Would you quote the material below from its first line through the line containing "0.04)).build('top_frame', MT_BLACK, fr)", exactly and with both ends included?

********

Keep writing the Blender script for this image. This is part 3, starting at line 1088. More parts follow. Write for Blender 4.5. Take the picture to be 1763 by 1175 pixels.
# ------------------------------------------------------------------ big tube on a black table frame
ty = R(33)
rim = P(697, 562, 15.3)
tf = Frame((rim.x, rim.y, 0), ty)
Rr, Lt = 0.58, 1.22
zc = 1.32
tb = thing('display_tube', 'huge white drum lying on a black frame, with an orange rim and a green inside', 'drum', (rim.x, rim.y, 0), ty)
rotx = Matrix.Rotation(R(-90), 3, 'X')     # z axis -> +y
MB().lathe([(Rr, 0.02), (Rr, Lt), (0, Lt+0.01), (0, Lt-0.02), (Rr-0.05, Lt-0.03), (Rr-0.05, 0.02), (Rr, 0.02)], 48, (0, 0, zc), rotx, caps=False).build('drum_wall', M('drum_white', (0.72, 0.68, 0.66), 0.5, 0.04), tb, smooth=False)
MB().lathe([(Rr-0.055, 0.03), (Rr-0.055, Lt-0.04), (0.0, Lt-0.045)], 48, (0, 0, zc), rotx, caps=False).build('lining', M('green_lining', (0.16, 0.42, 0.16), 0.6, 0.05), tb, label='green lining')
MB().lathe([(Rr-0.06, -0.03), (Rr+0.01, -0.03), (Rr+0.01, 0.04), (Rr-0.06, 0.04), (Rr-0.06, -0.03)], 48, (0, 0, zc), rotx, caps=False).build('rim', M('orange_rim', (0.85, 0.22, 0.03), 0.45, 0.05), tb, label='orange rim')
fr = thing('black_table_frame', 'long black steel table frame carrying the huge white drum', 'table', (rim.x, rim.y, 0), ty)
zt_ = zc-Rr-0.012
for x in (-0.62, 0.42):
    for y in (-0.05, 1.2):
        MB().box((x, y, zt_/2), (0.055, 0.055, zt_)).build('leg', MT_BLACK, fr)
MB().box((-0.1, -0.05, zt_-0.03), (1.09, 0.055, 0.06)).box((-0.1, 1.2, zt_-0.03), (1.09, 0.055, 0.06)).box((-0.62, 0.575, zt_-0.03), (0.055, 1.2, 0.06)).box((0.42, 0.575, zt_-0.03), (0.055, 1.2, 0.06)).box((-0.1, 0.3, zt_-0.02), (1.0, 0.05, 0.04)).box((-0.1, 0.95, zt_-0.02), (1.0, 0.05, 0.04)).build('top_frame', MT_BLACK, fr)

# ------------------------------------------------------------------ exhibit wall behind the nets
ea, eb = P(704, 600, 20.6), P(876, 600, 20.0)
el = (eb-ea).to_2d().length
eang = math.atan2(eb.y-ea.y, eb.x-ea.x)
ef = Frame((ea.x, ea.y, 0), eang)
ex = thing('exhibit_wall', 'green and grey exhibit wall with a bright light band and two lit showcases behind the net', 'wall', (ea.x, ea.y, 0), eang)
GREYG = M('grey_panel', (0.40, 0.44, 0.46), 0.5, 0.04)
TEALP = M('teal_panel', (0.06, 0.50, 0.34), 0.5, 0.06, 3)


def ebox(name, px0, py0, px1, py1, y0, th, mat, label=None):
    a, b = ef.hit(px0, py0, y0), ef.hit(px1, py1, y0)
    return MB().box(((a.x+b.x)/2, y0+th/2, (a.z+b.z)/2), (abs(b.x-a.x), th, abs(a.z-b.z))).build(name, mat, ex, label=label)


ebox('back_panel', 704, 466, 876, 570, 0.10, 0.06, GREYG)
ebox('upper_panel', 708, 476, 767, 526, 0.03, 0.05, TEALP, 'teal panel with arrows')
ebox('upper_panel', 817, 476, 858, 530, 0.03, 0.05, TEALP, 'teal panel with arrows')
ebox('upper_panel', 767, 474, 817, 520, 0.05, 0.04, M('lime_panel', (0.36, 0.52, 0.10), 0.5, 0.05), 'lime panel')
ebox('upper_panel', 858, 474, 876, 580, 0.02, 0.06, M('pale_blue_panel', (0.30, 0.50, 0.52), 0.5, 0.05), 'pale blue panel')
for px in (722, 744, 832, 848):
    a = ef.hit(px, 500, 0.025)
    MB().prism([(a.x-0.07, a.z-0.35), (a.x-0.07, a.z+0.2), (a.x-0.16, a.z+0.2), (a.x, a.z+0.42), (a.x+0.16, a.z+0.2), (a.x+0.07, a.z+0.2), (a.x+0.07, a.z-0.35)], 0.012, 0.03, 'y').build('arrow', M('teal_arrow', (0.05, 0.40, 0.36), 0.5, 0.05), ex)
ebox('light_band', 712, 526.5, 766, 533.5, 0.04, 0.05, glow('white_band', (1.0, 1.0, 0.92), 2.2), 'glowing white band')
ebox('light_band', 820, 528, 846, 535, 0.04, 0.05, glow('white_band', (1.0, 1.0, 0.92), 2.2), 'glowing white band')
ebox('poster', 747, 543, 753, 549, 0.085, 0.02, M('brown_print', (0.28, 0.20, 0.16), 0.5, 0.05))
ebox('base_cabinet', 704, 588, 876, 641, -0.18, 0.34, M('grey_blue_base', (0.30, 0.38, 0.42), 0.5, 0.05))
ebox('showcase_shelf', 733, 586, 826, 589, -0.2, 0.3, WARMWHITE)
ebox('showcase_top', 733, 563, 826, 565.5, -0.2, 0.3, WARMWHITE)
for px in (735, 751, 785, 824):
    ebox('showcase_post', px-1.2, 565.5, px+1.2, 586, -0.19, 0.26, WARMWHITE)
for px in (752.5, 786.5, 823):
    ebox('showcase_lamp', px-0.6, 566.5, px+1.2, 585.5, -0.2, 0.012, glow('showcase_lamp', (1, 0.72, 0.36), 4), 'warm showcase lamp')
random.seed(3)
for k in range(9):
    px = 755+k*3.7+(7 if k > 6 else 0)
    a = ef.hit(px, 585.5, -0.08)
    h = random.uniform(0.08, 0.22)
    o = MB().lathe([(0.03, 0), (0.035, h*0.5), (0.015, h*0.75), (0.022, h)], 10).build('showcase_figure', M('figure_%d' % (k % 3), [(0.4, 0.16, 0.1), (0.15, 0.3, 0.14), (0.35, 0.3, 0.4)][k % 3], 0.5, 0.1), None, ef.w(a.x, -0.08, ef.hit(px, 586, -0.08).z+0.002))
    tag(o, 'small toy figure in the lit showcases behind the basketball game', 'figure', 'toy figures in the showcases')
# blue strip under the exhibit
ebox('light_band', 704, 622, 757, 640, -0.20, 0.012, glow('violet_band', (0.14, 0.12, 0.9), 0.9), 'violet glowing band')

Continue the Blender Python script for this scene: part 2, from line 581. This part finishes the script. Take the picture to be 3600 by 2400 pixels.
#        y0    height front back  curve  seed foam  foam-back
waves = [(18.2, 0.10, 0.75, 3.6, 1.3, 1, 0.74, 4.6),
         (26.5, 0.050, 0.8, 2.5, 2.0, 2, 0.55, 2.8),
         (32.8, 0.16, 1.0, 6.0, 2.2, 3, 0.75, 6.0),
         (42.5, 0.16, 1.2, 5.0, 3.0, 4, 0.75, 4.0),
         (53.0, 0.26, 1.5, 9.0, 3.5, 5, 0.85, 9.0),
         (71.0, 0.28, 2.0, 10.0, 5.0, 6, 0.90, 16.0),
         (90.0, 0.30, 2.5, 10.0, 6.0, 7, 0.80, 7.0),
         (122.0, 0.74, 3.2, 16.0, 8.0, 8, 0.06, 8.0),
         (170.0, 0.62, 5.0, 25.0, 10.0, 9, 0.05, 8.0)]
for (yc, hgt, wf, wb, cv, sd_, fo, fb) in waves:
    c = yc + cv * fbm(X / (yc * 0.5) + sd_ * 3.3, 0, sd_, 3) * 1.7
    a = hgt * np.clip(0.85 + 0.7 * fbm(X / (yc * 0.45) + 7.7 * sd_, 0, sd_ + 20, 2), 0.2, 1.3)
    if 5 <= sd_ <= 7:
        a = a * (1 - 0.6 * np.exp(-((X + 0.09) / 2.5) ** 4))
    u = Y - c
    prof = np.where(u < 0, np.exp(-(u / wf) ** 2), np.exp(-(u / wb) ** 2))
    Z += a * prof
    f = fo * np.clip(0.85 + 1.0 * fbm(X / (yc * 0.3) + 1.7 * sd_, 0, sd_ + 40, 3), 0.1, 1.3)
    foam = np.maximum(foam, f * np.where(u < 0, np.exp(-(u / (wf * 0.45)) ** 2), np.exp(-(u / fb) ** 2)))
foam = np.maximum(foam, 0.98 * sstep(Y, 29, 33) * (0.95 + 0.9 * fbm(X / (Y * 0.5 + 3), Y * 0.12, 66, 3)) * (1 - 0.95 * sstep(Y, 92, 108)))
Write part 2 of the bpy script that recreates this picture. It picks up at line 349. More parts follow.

********

→ **Task output**:
Keep writing the Blender script for this image. This is part 3, starting at line 1088. More parts follow. Write for Blender 4.5. Take the picture to be 1763 by 1175 pixels.
# ------------------------------------------------------------------ big tube on a black table frame
ty = R(33)
rim = P(697, 562, 15.3)
tf = Frame((rim.x, rim.y, 0), ty)
Rr, Lt = 0.58, 1.22
zc = 1.32
tb = thing('display_tube', 'huge white drum lying on a black frame, with an orange rim and a green inside', 'drum', (rim.x, rim.y, 0), ty)
rotx = Matrix.Rotation(R(-90), 3, 'X')     # z axis -> +y
MB().lathe([(Rr, 0.02), (Rr, Lt), (0, Lt+0.01), (0, Lt-0.02), (Rr-0.05, Lt-0.03), (Rr-0.05, 0.02), (Rr, 0.02)], 48, (0, 0, zc), rotx, caps=False).build('drum_wall', M('drum_white', (0.72, 0.68, 0.66), 0.5, 0.04), tb, smooth=False)
MB().lathe([(Rr-0.055, 0.03), (Rr-0.055, Lt-0.04), (0.0, Lt-0.045)], 48, (0, 0, zc), rotx, caps=False).build('lining', M('green_lining', (0.16, 0.42, 0.16), 0.6, 0.05), tb, label='green lining')
MB().lathe([(Rr-0.06, -0.03), (Rr+0.01, -0.03), (Rr+0.01, 0.04), (Rr-0.06, 0.04), (Rr-0.06, -0.03)], 48, (0, 0, zc), rotx, caps=False).build('rim', M('orange_rim', (0.85, 0.22, 0.03), 0.45, 0.05), tb, label='orange rim')
fr = thing('black_table_frame', 'long black steel table frame carrying the huge white drum', 'table', (rim.x, rim.y, 0), ty)
zt_ = zc-Rr-0.012
for x in (-0.62, 0.42):
    for y in (-0.05, 1.2):
        MB().box((x, y, zt_/2), (0.055, 0.055, zt_)).build('leg', MT_BLACK, fr)
MB().box((-0.1, -0.05, zt_-0.03), (1.09, 0.055, 0.06)).box((-0.1, 1.2, zt_-0.03), (1.09, 0.055, 0.06)).box((-0.62, 0.575, zt_-0.03), (0.055, 1.2, 0.06)).box((0.42, 0.575, zt_-0.03), (0.055, 1.2, 0.06)).box((-0.1, 0.3, zt_-0.02), (1.0, 0.05, 0.04)).box((-0.1, 0.95, zt_-0.02), (1.0, 0.05, 0.04)).build('top_frame', MT_BLACK, fr)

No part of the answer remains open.